J'y pense et puis j'oublie 

Sur tous ces sujets de la pédagogie, le besoin d'approfondir se fait sentir. Car l'or bleu reste frappé du syndrome "j'y pense et puis j'oublie". Sur la perception qu'ont les usagers de la fragilité de la ressource, le Cieau observe qu'elle se renforce avec les épisodes de canicule. Et que la crainte de manquer d'eau, à court et moyen terme dans leur région, s'exprime davantage que l'an dernier. Mais la sécheresse passée, tient-on à nouveau vite pour acquise l'idée d'une abondance de l'eau potable ? "C'est flagrant dans la communication sur les économies d'eau : au-delà de la crise, la campagne d'information est stoppée", pointe un expert du domaine, Mathieu Jahnich. 

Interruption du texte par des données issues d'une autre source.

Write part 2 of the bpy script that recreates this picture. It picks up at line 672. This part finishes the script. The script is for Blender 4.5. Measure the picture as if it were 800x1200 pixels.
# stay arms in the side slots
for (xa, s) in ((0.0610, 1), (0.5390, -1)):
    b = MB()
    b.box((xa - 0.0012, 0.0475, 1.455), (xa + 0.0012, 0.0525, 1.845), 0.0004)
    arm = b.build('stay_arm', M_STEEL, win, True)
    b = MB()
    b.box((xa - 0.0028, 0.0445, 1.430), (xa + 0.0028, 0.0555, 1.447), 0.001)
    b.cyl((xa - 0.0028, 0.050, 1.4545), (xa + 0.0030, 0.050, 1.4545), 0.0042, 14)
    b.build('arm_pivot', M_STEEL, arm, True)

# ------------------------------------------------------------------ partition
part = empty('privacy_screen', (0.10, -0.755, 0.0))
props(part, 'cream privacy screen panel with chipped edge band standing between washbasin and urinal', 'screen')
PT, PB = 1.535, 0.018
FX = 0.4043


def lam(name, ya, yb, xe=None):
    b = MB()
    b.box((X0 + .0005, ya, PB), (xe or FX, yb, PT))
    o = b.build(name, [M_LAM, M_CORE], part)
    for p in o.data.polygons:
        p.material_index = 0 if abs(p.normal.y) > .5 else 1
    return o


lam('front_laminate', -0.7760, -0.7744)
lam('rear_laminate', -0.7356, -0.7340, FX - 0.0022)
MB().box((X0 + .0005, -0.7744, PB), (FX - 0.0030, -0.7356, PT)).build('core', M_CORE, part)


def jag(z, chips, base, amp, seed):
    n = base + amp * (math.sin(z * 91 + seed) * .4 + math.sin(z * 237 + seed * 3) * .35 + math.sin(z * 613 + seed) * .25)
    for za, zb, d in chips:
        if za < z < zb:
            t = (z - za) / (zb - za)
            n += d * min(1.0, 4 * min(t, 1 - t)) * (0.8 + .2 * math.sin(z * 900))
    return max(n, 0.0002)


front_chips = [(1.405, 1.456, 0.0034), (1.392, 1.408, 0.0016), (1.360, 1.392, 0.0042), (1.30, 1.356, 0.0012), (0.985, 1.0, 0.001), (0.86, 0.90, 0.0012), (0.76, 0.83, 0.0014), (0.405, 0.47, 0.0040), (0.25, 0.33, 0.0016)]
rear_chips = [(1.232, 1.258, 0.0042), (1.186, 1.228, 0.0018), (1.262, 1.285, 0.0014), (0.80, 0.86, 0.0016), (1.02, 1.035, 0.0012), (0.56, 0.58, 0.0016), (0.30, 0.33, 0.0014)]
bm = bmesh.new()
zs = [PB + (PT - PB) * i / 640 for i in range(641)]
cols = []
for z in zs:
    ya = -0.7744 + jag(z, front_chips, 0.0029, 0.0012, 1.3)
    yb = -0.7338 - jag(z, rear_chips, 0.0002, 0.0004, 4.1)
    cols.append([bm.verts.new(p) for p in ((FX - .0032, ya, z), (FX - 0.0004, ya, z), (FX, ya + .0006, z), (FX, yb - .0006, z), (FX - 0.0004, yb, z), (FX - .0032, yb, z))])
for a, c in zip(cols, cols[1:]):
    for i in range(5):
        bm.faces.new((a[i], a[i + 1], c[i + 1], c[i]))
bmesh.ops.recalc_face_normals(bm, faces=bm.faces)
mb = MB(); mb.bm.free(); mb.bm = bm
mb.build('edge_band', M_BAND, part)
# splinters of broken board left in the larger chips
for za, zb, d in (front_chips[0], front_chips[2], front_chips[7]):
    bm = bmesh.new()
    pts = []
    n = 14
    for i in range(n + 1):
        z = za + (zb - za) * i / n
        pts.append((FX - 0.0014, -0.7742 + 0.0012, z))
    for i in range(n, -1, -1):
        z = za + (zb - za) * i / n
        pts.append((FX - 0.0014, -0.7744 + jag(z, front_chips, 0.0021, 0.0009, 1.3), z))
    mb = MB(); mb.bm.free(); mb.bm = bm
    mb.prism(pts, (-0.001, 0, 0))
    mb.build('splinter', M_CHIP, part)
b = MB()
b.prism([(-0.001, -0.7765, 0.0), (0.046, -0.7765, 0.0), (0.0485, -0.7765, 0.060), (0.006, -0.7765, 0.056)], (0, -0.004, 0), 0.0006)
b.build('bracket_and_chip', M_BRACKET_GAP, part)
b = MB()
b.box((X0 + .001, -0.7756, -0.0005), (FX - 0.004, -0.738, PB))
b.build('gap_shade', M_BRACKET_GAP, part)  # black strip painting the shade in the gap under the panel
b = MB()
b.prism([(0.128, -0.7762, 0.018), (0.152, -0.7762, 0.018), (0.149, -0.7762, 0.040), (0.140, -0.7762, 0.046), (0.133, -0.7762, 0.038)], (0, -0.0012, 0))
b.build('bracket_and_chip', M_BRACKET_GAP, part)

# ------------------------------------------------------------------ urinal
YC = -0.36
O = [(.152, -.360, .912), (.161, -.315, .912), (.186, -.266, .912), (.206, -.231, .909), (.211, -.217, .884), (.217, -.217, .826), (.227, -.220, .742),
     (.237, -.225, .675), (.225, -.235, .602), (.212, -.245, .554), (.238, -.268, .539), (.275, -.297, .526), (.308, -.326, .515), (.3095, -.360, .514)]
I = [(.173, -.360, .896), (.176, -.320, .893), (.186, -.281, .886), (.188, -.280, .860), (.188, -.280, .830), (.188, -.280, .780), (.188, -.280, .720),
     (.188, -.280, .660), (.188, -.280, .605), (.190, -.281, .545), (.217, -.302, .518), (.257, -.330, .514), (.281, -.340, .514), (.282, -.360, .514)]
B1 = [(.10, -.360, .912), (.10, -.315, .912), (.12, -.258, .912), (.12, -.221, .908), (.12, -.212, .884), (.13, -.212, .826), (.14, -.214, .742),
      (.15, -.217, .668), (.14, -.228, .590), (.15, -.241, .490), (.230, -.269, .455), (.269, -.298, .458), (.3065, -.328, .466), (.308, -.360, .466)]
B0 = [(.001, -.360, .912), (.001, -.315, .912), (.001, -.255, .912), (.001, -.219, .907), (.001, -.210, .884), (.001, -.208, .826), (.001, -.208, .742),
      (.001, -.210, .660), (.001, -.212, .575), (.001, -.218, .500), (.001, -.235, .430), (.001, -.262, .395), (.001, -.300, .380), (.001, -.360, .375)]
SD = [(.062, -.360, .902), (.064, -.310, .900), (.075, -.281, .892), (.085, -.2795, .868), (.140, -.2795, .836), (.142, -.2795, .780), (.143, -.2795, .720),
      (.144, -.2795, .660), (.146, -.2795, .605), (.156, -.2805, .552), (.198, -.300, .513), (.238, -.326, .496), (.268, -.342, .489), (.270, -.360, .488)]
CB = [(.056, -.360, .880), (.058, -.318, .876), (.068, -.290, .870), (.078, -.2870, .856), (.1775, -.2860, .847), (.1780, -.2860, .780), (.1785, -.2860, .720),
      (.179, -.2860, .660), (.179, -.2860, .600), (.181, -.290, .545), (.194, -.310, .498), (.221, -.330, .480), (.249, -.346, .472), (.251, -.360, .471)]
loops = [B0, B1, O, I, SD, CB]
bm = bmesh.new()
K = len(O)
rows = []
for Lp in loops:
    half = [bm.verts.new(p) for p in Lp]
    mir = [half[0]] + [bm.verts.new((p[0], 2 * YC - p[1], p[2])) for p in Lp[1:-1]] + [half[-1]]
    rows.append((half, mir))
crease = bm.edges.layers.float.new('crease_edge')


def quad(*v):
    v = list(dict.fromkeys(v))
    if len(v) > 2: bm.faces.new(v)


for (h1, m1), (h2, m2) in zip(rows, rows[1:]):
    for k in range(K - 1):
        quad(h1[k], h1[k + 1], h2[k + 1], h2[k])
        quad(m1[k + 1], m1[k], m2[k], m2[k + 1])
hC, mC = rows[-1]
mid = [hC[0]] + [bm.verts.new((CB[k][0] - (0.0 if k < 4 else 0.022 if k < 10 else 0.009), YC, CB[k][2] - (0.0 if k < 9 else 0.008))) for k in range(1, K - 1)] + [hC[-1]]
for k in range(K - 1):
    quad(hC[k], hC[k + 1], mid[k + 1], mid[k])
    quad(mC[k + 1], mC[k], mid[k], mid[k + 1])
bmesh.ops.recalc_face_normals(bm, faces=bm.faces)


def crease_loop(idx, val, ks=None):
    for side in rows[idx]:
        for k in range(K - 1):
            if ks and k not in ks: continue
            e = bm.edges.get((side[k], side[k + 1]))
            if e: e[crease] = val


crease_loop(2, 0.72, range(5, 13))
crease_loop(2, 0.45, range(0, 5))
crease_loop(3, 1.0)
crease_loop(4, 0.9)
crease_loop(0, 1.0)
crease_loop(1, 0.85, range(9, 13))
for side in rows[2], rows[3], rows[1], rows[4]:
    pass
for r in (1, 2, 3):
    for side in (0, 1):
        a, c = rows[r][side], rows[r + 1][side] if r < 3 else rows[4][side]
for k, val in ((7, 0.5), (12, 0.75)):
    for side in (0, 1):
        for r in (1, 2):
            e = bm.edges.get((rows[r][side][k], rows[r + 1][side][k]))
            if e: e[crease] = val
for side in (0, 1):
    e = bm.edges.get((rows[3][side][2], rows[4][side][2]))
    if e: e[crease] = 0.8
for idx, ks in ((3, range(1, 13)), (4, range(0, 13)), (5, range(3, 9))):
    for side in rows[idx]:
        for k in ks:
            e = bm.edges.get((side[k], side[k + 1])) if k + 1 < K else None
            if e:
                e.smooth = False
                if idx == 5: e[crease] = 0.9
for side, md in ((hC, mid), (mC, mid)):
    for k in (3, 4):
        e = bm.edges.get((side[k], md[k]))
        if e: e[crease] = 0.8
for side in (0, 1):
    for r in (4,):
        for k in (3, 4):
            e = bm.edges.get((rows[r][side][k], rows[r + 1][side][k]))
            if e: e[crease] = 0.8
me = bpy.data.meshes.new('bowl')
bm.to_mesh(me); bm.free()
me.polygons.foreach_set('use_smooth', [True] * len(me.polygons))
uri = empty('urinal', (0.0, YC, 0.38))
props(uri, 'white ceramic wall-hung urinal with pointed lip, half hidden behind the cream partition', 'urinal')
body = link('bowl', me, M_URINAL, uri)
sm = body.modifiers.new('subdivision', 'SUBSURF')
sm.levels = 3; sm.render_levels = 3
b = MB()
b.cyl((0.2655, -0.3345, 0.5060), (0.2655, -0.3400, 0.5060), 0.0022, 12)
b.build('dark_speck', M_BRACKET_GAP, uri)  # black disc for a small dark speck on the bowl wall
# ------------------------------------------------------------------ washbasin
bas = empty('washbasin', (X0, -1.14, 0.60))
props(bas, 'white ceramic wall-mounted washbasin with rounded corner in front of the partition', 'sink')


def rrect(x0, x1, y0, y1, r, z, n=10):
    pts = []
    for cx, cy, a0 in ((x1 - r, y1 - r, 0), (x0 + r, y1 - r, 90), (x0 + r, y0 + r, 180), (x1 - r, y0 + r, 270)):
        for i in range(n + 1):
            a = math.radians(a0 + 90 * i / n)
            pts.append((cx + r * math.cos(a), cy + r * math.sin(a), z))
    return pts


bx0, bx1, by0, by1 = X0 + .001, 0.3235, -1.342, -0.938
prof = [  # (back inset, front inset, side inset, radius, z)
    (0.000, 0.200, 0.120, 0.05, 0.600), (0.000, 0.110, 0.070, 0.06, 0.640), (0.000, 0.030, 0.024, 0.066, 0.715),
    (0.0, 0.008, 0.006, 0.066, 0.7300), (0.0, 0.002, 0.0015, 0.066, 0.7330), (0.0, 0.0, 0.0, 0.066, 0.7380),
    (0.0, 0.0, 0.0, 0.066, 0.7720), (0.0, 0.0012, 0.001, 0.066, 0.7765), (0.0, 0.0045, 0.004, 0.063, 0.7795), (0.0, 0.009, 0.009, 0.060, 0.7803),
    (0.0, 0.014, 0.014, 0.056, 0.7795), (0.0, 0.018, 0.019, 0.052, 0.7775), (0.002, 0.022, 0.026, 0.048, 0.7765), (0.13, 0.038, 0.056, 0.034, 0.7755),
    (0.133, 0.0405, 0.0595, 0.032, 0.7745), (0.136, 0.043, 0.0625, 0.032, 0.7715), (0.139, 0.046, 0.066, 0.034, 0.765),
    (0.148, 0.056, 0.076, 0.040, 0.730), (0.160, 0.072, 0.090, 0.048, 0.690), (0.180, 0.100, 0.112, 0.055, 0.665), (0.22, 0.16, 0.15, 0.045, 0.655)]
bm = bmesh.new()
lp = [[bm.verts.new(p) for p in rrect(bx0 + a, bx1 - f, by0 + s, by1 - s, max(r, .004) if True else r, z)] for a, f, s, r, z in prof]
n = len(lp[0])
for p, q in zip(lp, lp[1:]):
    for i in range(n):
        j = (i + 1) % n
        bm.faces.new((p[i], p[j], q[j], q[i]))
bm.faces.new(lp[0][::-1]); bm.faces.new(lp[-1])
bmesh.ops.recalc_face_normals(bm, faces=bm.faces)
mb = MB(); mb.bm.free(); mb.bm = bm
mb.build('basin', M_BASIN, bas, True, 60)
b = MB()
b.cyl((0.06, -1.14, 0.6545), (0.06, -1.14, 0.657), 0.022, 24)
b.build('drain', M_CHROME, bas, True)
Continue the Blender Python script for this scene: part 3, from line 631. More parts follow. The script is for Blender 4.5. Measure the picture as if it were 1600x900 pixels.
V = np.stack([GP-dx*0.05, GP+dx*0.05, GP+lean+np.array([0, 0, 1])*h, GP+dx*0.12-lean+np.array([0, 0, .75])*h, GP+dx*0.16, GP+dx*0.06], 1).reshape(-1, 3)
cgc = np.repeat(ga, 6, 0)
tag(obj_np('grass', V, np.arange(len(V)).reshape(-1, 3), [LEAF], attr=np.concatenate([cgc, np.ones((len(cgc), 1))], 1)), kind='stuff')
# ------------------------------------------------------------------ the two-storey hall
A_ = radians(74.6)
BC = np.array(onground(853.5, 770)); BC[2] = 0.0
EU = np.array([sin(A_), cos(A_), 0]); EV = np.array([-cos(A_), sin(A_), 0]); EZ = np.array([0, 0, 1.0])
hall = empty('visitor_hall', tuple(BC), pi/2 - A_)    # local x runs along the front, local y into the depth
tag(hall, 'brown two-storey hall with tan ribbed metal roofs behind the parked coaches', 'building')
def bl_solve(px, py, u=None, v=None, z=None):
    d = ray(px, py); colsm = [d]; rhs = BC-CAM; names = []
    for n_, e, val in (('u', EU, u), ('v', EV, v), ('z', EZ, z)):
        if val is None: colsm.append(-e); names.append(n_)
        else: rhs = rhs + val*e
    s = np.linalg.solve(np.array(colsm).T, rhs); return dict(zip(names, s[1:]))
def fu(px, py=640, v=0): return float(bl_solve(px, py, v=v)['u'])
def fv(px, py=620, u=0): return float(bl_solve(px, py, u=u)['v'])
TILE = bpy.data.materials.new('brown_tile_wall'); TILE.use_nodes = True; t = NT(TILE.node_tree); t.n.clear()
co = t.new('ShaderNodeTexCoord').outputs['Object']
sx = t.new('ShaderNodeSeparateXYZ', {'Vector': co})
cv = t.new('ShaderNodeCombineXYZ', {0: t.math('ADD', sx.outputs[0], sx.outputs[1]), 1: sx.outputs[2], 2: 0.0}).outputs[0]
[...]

Invitant à s'inspirer de bonnes idées de l'étranger, ce consultant mandaté par l'Ademe cite le cas de Londres, où une campagne a pris le contre-pied en prolongeant l'effort de prévention (campagne 2012 "We are still in drought"). En provenance aussi des pays anglo-saxons, les nudges, ces outils issus des sciences comportementales qui se concrétisent à travers une signalétique "coup de pouce", une "incitation bienveillante", conservent du potentiel pour enrichir l'action publique locale. "A condition d'être bien pensés et suivis", prévient l'expert. Si des opérateurs de transports (RATP, SNCF) en testent pour inciter les usagers à des comportements vertueux (tri des déchets), c'est une denrée rare dans le secteur de l'eau. Exemple de nudge eau testé outre-Manche : ajouter sur les factures des ménages une ligne indiquant la consommation moyenne d'autres foyers du quartier pour comparer leur consommation à celle des voisins. Et ainsi éviter de gaspiller. 

Faire campagne pour l'eau du robinet

Si l'on se contente dans l'Hexagone de campagnes d'informations classiques, par exemple de l'affichage extérieur à l'initiative de collectivités comme la métropole angevine pour valoriser l'eau du robinet, il manque, glisse une responsable d'eau de Paris, une campagne d'ampleur nationale sur la consommation d'eau du robinet. Ajoutons et de financements qui pourraient y être consacrés... Les assises de l'eau clôturées cet été (voir notre article du 1er juillet) ont-elles pris la mesure du problème ? "A leur issue, le Cieau s'est vu missionner pour travailler sur cet enjeu de communication et de mise en œuvre de campagnes de sensibilisation sur une utilisation responsable et écologique de l'eau", annonce pour conclure Marillys Macé.